Israël et les territoires occupés, la confrontation silencieuse
La colonisation israélienne des territoires occupés de Cisjordanie et de Gaza bloque toutes les possibles solutions du problème palestinien. Le président Reagan, en fonction de son plan du 1er septembre 1982, avait demandé qu’elle soit interrompue ; Israël n’a tenu aucun compte de ce vœu et continue de consacrer une bonne part de l’aide américaine au financement de ces implantations nouvelles.
Excellent connaisseur des problèmes du Proche-Orient, et juriste confirmé, Jean-Paul Chagnollaud démontre que la colonisation des territoires palestiniens occupés, illégitime en droit, politiquement stérile et même désastreuse, est moralement déplorable : elle entraîne, en effet, les actions les plus arbitraires, d’abord au détriment des biens, et ensuite à rencontre des personnes qui s’élèvent contre ces spoliations. Accordant à la sécurité une priorité absolue, l’Administration israélienne justifie de la sorte toute implantation issue, en territoire occupé, d’une exigence de l’autorité militaire. Il est donc tout à fait exceptionnel que la Cour suprême d’Israël, lorsqu’elle est saisie au nom du droit international, puisse annuler une réquisition ; le fait est cependant advenu en 1979, mais les espoirs ainsi suscités chez les Palestiniens ont été déçus, car l’implantation en question a seulement été déplacée de quelques kilomètres (p. 115-124). Une nouvelle définition des terres dites « domaniales » permet désormais aux autorités israéliennes d’éviter toute objection juridique (p. 127-129). Et l’élimination, par la violence, des hommes qui incarnent « la volonté d’exister malgré tout » animant le peuple palestinien, apparaît d’ailleurs, à certains des colonisateurs, comme « un acte nécessaire » (p. 112).

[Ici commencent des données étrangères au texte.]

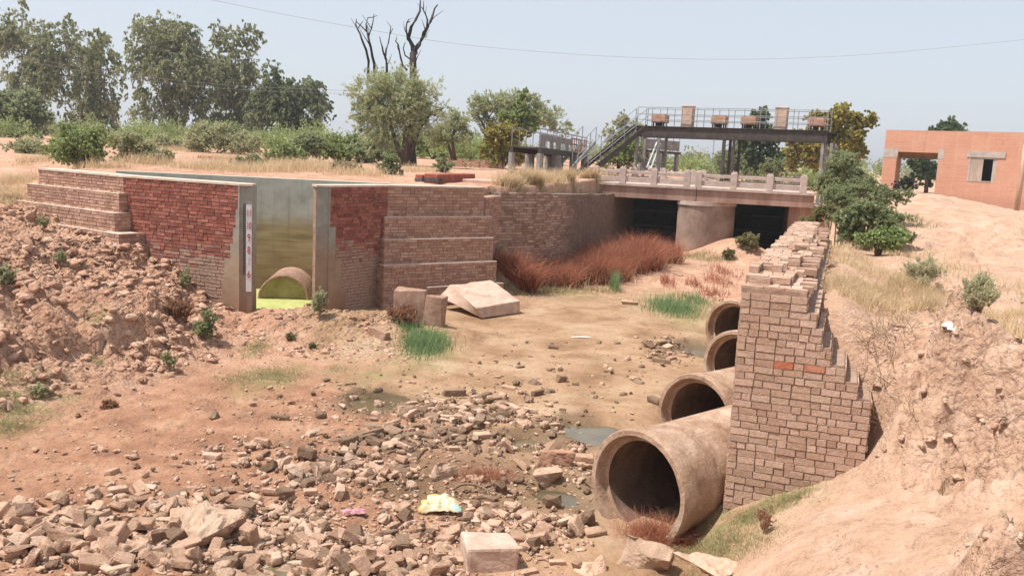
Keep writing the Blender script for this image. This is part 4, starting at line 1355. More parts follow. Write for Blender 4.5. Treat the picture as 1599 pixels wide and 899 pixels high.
for i in range(cols_):
    s = L * i / cols_
    for r0, r1 in ((.3, .52), (.64, .76)):
        mb.fbox((a[0], a[1], 0), (*t, 0), (*n, 0), (0, 0, 1), (s, .01, z0 + H_ * r0), (s + L / cols_ * (.55 if 2 < i < 9 else 1.0), .19, z0 + H_ * r1))
mb.build('brickwork', M['hay'], pw)
for s in (0, L * .25, L * .55, L * .75, L):
    mb = MB(); mb.fbox((a[0], a[1], 0), (*t, 0), (*n, 0), (0, 0, 1), (s - .13, -.06, z0), (s + .13, .26, z1 + .1)); mb.build('post', M['hay'], pw)

# overhead cables
def cable(pts, label, r=.014):
    P = [at(*p[:2], p[2]) for p in pts]
    Q = []
    for i in range(len(P) - 1):
        for k in range(8):
            tt = k / 8
            p0, p1, p2, p3 = P[max(i - 1, 0)], P[i], P[i + 1], P[min(i + 2, len(P) - 1)]
            Q.append(.5 * ((2 * p1) + (-p0 + p2) * tt + (2 * p0 - 5 * p1 + 4 * p2 - p3) * tt ** 2 + (-p0 + 3 * p1 - 3 * p2 + p3) * tt ** 3))
    Q.append(P[-1])
    mb = MB(); mb.tube(Q, r, 5)
    tag(mb.build('overhead_cable', M['wire']), label, 'cable', 'overhead cables')
cable([(200, -35, 40), (340, 2, 42), (560, 44, 44), (760, 74, 46), (1050, 92, 48), (1330, 87, 50), (1640, 58, 52)], 'long thin overhead cable sagging across the open sky', .008)
cable([(-40, 70, 40), (120, 104, 44), (330, 131, 50), (520, 141, 56), (600, 142, 60)], 'upper of the two cables in front of the gum trees', .009)
cable([(-40, 78, 40), (120, 110, 44), (330, 137, 50), (520, 146, 56), (600, 147, 60)], 'lower of the two cables in front of the gum trees', .009)

# ================================================================ foliage
def diamond(C, T, B, ln, wd, rnd):
    """leaf quads: centres, long axes, cross axes, lengths, widths"""
    n = len(C)
    hl, hw = (ln / 2)[:, None], (wd / 2)[:, None]
    V = np.stack([C - T * hl, C + B * hw - T * hl * .1, C + T * hl, C - B * hw - T * hl * .1], 1).reshape(-1, 3)
    Fc = np.arange(4 * n).reshape(n, 4)
    return V, Fc, rnd


def unit(v): return v / (np.linalg.norm(v, axis=1, keepdims=True) + 1e-9)


def leaf_cloud(clumps, rads, crnd, n, ln, wd, style, center):
    """sprays of leaves: every spray starts inside a clump and grows out of it"""
    m = {'gum': 14, 'feather': 12, 'up': 10}.get(style, 13)
    ns = max(4, n // m)
    w = np.prod(rads, 1) ** .8
    ci = rng.choice(len(clumps), ns, p=w / w.sum())
    d0 = unit(rng.normal(size=(ns, 3)))
    S = clumps[ci] + d0 * rads[ci] * rng.uniform(0, .85, (ns, 1))
    out = unit(.7 * d0 + .6 * unit(S - center))
    up = np.array((0, 0, 1.0))
    rnd_ = rng.normal(size=(ns, 3))
    D = {'gum': out * .8 + rnd_ * .35 + up * rng.uniform(-.7, .5, (ns, 1)), 'feather': out * 1.0 + rnd_ * .3 + up * .3,
         'up': out * .45 + rnd_ * .25 + up * .9}.get(style, out * .8 + rnd_ * .4 + up * .35)
    D = unit(D)
    L = rads[ci].mean(1) * rng.uniform(.5, 1.25, ns)
    t = rng.uniform(.05, 1, (ns, m))
    g = {'gum': -.45, 'feather': -.12, 'up': -.1}.get(style, -.18)
    C = S[:, None] + D[:, None] * (L[:, None] * t)[..., None] + up * (g * L[:, None] * t * t)[..., None] + rng.normal(size=(ns, m, 3)) * (L[:, None, None] * .09)
    C = C.reshape(-1, 3)
    Dl = np.repeat(D, m, 0)
    k = len(C)
    if style == 'gum':
        T = unit(rng.normal(size=(k, 3)) * .5 - up + Dl * .35)
    elif style == 'feather':
        T = unit(Dl + rng.normal(size=(k, 3)) * .5)
    elif style == 'up':
        T = unit(Dl + rng.normal(size=(k, 3)) * .45)
    else:
        T = unit(Dl * .6 + rng.normal(size=(k, 3)) * .7)
    nrm = unit(rng.normal(size=(k, 3)) * .8 + up * .7)
    B = unit(np.cross(T, nrm))
    l = ln * rng.uniform(.6, 1.35, k)
    tone = np.repeat(.55 * crnd[ci] + .45 * rng.random(ns), m)
    r = np.clip(.5 + .75 * (tone - .5) + .45 * (rng.random(k) - .5), 0, 1)
    return diamond(C, T, B, l, wd * rng.uniform(.7, 1.3, k), r)


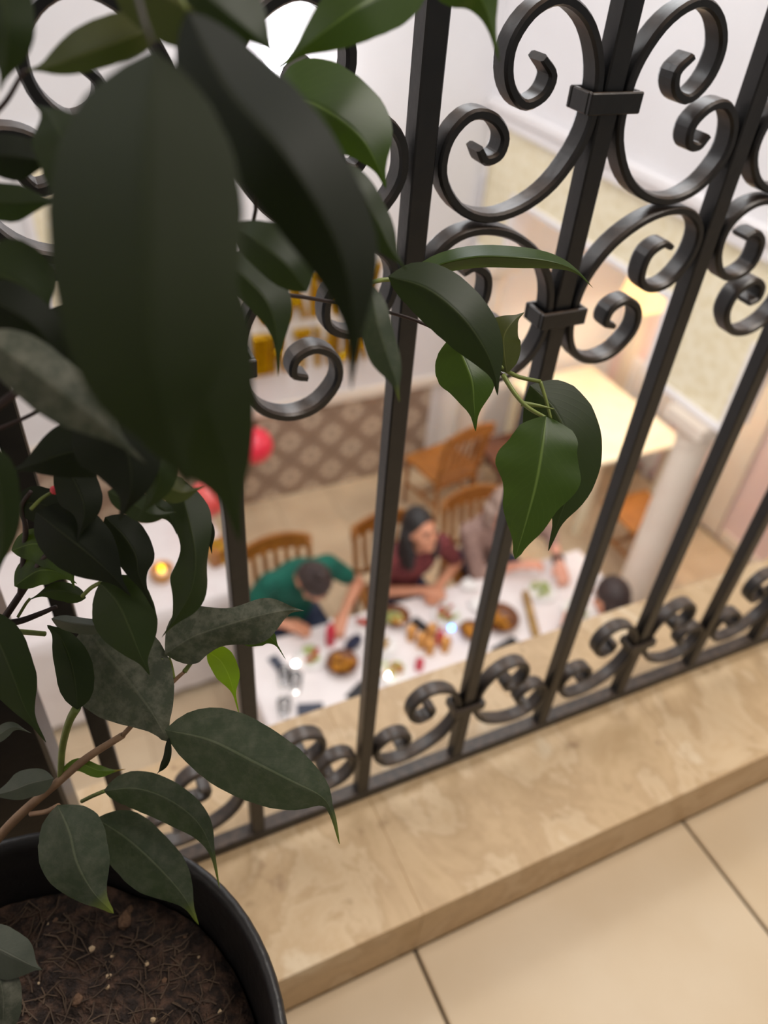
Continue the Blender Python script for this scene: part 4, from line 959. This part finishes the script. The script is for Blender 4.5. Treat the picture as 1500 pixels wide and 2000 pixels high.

Assorties, lors de leur création, de déplorables violences, ces implantations constituent, en territoire d’occupation israélienne, de redoutables obstacles concrets sur la voie de la paix. À propos de la « zone annexée » de Jérusalem, de peuplement israélien nouveau particulièrement dense, Jean-Paul Chagnollaud écrit : « Dans les années qui viennent, si le processus en cours se poursuit, cette zone peut constituer une énorme emprise israélienne du point de vue physique, démographique, économique et politique. D’ici à 1990, on peut même imaginer qu’elle aura produit un vaste réseau d’intérêts multiples capable de verrouiller efficacement des tentatives politiques du règlement pacifique du conflit israélo-palestinien » (p. 65) ; en effet, un nombre considérable d’électeurs israéliens se seront établis dans cette zone. « Quand on s’approprie la terre et l’eau d’un peuple, que peut-il lui rester à long terme ? » demande Jean-Paul Chagnollaud, qui prévoit qu’une telle situation, si elle se prolonge, « ne manquera pas d’opposer encore davantage les Israéliens et les Palestiniens, (…) de nourrir les positions les plus extrémistes et donc d’engendrer de part et d’autre des actions de plus en plus violentes qui pourraient conduire au pire » (p. 167).
L’auteur souhaite que, tout au contraire, s’établisse, entre « les forces de paix » des deux camps, soutenues par la communauté internationale, « un dialogue authentique et fécond ». Son ouvrage devrait y contribuer : à la fois éloquent, et muni d’un précieux appareil documentaire, il éclairera en effet très utilement, sur un des aspects trop rarement évoqués des problèmes orientaux, une opinion française souvent mal pourvue des nécessaires moyens d’information et de réflexion.